■ What to produce
Keep only the lines where "scene" appears.

■ Data
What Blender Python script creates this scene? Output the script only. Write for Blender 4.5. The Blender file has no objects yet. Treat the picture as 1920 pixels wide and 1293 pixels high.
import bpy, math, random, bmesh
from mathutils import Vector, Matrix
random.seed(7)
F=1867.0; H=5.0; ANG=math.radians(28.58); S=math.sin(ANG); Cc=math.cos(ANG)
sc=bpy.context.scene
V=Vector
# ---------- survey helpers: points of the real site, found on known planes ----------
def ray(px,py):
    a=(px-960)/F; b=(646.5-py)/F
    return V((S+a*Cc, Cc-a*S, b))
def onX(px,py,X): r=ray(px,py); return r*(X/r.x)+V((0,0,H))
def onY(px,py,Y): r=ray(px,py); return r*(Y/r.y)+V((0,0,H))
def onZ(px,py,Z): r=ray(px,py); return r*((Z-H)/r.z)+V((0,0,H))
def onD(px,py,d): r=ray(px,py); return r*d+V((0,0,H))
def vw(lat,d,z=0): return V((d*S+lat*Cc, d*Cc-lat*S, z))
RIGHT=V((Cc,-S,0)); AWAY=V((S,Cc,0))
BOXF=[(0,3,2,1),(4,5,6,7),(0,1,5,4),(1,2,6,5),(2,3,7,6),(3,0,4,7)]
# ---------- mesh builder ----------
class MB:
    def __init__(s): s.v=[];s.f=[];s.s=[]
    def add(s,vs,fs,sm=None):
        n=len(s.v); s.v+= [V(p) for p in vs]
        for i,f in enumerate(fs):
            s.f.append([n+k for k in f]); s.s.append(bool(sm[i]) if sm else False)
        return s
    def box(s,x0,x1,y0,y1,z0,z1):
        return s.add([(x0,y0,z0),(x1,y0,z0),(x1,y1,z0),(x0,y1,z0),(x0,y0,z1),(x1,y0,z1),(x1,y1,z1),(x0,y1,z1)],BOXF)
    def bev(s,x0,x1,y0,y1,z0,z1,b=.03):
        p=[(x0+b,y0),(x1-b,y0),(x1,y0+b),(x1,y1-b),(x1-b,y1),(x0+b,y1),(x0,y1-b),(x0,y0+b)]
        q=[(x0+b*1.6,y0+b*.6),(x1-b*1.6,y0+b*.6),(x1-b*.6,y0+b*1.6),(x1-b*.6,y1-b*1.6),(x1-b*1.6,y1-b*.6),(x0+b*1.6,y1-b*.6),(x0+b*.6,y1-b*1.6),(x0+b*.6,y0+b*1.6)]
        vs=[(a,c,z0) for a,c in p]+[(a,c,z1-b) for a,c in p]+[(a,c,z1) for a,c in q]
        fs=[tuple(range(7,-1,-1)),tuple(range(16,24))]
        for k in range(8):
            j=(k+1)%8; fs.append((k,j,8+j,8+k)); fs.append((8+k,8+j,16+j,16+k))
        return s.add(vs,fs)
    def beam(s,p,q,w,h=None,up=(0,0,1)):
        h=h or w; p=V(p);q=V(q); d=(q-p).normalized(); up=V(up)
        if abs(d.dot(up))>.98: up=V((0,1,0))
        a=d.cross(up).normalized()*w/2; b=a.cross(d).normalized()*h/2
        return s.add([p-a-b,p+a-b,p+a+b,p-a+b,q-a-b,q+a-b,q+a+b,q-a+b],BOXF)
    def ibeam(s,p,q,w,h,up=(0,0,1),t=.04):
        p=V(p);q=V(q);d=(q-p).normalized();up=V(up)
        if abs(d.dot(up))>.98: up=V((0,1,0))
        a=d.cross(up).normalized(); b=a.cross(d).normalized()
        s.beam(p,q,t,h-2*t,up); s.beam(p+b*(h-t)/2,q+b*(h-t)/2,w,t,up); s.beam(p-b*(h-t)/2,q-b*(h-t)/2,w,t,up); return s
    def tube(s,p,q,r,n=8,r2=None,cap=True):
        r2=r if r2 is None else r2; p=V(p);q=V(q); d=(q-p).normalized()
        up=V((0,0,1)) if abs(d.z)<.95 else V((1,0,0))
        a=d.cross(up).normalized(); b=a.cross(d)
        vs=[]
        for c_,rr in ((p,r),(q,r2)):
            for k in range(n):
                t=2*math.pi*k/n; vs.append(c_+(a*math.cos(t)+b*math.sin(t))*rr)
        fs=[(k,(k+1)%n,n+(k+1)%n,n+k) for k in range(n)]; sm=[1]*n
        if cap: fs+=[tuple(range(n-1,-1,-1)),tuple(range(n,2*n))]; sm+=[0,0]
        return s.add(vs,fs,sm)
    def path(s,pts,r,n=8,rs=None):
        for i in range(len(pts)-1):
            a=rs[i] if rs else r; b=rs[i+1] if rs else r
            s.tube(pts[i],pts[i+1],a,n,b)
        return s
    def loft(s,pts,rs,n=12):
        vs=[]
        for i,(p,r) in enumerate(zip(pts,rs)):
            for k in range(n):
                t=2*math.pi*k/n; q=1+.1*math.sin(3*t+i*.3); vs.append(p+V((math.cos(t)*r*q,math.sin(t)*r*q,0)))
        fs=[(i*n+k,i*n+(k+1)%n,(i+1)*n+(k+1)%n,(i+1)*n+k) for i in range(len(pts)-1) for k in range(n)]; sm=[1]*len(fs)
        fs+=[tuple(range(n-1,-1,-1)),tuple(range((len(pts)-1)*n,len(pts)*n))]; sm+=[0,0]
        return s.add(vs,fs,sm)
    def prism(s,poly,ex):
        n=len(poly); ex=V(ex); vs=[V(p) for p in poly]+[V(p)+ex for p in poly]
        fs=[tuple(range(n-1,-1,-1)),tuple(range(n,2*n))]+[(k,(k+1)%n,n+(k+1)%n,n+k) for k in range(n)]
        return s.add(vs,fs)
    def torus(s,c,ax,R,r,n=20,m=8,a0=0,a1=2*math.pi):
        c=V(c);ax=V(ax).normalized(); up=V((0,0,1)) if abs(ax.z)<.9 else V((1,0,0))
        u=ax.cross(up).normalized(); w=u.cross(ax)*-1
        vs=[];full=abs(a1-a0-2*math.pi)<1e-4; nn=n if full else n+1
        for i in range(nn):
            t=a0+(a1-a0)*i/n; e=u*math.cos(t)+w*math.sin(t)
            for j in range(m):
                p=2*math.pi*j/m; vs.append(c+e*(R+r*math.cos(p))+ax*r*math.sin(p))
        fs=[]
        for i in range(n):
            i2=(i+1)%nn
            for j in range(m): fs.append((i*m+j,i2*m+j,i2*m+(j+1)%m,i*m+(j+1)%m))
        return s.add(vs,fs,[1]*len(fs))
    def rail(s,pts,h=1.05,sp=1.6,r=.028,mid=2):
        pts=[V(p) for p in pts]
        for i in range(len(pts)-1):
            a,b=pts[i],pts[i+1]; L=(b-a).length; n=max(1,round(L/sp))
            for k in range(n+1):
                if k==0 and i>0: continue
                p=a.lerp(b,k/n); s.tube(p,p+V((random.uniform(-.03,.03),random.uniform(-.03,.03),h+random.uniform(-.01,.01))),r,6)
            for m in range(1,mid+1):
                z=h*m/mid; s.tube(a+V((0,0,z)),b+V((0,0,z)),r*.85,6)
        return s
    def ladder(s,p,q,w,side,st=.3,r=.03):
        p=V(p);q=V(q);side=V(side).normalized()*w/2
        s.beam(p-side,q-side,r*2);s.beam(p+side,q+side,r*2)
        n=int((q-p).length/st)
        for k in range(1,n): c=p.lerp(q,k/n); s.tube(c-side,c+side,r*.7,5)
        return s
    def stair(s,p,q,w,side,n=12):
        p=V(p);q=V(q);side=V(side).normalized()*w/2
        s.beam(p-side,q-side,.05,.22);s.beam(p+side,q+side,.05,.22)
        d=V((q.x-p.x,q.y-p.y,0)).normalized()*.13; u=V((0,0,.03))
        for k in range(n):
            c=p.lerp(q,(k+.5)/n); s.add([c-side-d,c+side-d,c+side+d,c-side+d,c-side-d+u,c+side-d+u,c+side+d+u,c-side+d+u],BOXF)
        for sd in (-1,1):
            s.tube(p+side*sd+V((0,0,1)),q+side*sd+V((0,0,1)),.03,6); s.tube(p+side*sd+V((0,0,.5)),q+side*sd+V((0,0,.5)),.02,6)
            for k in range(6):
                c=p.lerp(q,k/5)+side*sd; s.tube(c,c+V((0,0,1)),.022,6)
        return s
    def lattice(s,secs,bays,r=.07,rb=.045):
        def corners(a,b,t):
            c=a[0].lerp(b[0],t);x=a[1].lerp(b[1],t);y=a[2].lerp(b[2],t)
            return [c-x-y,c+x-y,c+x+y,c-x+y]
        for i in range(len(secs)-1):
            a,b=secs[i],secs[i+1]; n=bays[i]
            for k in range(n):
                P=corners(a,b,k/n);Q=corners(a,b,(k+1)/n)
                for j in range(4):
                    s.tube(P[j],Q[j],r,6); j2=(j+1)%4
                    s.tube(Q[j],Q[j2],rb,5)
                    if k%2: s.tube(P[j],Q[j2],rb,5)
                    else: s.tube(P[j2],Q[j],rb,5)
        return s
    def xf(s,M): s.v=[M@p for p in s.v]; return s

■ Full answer
What Blender Python script creates this scene? Output the script only. Write for Blender 4.5. The Blender file has no objects yet. Treat the picture as 1920 pixels wide and 1293 pixels high.
sc=bpy.context.scene